When you upload your pictures and posts to Facebook, all that data is being stored somewhere. Facebook’s storage infrastructure is massive, but it’s not entirely a mystery, at least on the server side.

Facebook is the leader of the Open Compute Project, an effort that kicked off in April of 2011. With Open Compute, the goal is to open source the specifications behind Facebook’s data center designs. Initially the effort released server-related specifications, but is now also looking at storage as well. That’s where the Open Vault effort comes into play.

Amir Michael, Facebook’s system engineering team lead, told InfoStor that Open Vault is one of the most interesting projects within Open Compute today.

“Open Vault is Open Compute for a storage platform,” Michael said.

Open Vault is based on the concept of JBOD(Just a Bunch of Disks). The JBOD is then interfaced to Facebook’s Open Compute server platform.

“This is the first time that there will be an open source storage-type of technology behind there [Open Compute] and it’s based primarily around the SAS protocol,” Michael said.

SAS (Serial Attached SCSI) has become increasingly popular in recent years as hardware vendors embrace it to accelerate storage performance.

Open Vault interfaces lots of drives together in a very dense way, according to Michael. He noted that most storage hardware today is front facing, such that it consumes a lot of space at the front of a server rack. That fact limits the number of storage drives that can then be deployed inside of a rack. Open Vault takes a different approach.

“We went ahead and stacked the drives deep inside the server as well, which allows us to have more drive density,” Michael said.

As such, Facebook is able to pack more storage behind every compute node. Michael said that with Open Vault, Facebook is able to deploy storage in chunks of 15 drives at a time. That can then scale up incrementally to 50 drives or more; the drives can either be traditional spinning disks or SSDs.

Air Flow

Packing a large number of drives into a server enclosure poses a number of challenges. Among them is the issue of drive cooling, since so many drives packed closely together will generate lots of heat.
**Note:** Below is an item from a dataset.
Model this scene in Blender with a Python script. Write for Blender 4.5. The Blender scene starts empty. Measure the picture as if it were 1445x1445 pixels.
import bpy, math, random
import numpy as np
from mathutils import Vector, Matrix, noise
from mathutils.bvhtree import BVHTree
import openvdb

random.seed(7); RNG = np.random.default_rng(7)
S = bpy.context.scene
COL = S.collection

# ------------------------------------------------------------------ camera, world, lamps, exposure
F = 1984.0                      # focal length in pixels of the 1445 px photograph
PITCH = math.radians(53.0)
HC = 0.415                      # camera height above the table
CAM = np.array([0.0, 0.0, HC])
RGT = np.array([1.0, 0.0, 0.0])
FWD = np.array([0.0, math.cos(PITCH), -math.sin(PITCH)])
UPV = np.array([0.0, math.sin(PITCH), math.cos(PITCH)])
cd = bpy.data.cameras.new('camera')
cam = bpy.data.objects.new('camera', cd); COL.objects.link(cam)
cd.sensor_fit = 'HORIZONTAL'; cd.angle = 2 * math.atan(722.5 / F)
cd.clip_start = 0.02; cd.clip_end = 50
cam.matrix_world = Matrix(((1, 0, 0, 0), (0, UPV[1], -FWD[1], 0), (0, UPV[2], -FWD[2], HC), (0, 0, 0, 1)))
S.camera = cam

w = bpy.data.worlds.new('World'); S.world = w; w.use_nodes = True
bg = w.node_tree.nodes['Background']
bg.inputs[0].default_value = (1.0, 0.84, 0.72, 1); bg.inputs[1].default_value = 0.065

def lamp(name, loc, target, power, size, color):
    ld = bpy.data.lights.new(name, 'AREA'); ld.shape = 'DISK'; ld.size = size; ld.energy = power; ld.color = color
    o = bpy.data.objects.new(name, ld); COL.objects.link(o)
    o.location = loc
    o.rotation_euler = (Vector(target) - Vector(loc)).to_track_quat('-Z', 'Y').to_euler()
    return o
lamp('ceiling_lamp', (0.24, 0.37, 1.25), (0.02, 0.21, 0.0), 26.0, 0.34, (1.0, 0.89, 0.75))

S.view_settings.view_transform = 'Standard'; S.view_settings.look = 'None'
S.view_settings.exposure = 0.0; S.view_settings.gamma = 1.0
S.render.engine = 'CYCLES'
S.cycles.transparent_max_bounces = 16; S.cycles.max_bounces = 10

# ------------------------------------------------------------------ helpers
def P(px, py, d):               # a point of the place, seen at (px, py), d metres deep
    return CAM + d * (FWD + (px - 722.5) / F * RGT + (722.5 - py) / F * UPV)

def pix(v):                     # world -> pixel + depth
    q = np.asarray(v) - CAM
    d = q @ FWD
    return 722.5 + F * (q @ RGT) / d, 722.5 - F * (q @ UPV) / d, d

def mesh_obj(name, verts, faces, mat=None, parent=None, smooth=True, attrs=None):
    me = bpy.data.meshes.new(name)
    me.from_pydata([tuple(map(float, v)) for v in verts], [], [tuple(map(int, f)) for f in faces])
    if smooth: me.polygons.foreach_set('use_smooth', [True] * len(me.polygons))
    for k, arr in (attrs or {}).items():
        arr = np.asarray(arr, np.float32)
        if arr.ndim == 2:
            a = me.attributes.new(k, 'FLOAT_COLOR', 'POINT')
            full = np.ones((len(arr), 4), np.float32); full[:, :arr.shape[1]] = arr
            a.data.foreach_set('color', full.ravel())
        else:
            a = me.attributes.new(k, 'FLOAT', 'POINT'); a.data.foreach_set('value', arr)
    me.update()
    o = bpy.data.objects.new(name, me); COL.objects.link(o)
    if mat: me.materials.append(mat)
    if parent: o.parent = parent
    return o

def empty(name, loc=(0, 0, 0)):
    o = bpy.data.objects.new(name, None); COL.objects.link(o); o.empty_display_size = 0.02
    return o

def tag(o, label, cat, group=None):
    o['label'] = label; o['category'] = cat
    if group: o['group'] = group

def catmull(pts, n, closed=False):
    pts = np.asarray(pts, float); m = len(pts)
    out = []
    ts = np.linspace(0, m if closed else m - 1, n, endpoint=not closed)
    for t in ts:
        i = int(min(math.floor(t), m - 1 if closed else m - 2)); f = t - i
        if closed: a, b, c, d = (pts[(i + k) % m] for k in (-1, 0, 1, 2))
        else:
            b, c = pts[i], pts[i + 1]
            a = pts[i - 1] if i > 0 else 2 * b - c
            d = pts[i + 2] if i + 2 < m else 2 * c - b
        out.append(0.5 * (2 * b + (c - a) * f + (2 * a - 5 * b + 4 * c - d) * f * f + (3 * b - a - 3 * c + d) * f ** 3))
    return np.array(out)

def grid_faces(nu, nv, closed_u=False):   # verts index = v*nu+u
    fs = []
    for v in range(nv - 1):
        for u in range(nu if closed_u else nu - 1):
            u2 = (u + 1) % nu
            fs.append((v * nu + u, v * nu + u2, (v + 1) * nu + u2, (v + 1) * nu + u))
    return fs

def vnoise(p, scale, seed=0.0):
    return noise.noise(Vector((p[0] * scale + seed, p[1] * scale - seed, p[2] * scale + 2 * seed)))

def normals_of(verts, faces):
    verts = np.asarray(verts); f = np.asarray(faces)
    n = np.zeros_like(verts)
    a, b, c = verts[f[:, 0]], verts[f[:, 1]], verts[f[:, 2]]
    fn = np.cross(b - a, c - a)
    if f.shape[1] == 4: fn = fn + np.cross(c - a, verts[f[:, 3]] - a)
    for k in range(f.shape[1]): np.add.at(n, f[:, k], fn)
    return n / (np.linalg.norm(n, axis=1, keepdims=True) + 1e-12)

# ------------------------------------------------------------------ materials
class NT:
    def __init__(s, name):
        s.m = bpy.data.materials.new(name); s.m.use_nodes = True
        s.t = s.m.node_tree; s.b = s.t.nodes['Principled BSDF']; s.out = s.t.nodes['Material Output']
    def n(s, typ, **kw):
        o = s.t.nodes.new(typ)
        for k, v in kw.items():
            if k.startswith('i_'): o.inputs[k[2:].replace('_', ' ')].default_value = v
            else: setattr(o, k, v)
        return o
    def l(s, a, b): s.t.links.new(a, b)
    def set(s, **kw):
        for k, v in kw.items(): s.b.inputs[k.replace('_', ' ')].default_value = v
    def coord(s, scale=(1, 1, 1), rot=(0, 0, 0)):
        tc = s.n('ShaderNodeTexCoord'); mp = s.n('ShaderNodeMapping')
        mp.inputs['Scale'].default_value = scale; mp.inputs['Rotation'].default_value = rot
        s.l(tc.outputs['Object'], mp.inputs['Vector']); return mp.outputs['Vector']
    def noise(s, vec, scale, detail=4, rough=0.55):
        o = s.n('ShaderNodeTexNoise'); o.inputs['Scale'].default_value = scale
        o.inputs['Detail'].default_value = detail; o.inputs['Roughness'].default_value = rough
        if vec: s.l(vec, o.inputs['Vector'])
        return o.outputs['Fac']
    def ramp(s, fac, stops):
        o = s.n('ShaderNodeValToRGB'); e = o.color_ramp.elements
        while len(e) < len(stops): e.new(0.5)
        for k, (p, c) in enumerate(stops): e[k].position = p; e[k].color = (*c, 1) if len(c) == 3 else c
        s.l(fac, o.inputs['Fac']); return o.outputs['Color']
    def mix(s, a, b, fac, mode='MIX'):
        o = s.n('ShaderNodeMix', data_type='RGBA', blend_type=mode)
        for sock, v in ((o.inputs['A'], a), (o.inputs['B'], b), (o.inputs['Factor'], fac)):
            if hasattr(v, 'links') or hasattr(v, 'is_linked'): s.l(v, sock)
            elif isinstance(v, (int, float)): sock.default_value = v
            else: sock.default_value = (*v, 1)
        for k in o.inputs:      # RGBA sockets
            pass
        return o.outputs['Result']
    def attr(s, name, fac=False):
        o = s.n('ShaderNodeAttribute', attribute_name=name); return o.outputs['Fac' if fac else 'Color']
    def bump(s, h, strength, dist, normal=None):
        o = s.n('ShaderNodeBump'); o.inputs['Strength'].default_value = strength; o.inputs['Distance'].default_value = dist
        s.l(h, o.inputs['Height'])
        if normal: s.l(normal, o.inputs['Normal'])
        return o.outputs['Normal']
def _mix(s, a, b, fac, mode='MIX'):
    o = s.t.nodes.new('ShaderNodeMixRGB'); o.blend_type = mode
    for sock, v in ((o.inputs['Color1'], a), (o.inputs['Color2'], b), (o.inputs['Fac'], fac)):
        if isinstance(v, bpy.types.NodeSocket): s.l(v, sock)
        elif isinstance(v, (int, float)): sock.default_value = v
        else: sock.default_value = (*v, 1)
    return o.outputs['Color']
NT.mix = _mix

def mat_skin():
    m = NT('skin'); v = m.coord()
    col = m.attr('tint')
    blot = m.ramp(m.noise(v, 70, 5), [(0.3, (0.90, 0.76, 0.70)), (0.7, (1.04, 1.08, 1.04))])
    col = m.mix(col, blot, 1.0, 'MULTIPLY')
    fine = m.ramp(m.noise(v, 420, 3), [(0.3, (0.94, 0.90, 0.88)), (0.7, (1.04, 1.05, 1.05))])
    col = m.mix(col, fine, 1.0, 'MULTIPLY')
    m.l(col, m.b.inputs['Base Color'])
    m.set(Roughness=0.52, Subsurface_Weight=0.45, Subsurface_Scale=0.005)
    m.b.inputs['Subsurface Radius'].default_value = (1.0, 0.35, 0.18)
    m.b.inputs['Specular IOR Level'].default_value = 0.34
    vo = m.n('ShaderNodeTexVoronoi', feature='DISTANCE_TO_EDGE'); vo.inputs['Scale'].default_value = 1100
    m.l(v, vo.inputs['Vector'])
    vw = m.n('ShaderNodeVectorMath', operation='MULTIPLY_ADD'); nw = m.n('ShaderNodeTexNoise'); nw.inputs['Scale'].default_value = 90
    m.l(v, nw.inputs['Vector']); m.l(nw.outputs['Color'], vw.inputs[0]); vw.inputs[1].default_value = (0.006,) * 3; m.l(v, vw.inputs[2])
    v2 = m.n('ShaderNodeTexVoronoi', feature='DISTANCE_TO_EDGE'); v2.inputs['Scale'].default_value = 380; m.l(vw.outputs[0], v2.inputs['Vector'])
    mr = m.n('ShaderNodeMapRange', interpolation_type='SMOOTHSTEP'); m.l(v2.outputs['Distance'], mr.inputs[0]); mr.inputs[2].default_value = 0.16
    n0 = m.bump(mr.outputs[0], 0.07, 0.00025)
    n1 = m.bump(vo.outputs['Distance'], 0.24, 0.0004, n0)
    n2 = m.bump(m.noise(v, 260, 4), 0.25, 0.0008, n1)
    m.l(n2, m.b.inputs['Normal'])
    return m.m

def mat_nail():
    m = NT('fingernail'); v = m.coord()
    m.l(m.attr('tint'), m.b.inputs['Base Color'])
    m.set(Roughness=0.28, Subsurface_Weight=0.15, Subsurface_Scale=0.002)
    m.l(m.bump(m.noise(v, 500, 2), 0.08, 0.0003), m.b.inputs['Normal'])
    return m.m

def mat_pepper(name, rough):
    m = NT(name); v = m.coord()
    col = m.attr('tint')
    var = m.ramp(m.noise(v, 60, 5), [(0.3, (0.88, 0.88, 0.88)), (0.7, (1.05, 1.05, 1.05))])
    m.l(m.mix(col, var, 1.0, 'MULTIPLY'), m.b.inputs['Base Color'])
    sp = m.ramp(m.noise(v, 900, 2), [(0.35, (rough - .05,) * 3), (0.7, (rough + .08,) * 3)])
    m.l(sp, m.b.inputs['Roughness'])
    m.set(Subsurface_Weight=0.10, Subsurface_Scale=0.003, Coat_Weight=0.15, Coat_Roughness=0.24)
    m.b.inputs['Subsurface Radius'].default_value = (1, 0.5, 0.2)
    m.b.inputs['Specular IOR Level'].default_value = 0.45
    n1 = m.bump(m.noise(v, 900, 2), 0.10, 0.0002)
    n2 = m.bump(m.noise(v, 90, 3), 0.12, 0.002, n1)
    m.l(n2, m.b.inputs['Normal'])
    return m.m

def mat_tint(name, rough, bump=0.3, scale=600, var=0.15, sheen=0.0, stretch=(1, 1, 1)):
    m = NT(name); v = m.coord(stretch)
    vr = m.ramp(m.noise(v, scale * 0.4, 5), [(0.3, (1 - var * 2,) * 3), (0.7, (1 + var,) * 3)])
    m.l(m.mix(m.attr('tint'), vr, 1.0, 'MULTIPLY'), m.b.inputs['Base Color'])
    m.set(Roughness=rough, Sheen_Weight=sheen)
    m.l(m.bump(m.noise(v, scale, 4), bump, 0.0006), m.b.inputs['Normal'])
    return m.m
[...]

It’s an issue that Facebook is dealing with by proper modeling of air flow cooling through server storage enclosures. Michael said that Facebook has a lab that spends a lot of time looking at the thermodynamic properties of servers.

The Facebook approach involves both software and hardware to provide the right level of cooling. On the hardware side, it’s about air management and how engineers duct and guide air through systems and around drives. On the software side, it’s about creating algorithms that control the fans in an energy efficient manner.

“Some approaches are to just flow more air through the box and be sure that it’s cool,” Michael said. “We do it in a very scientific way that allows us to only use the required amount of air, because if you’re moving more air than you need, you’re wasting energy.”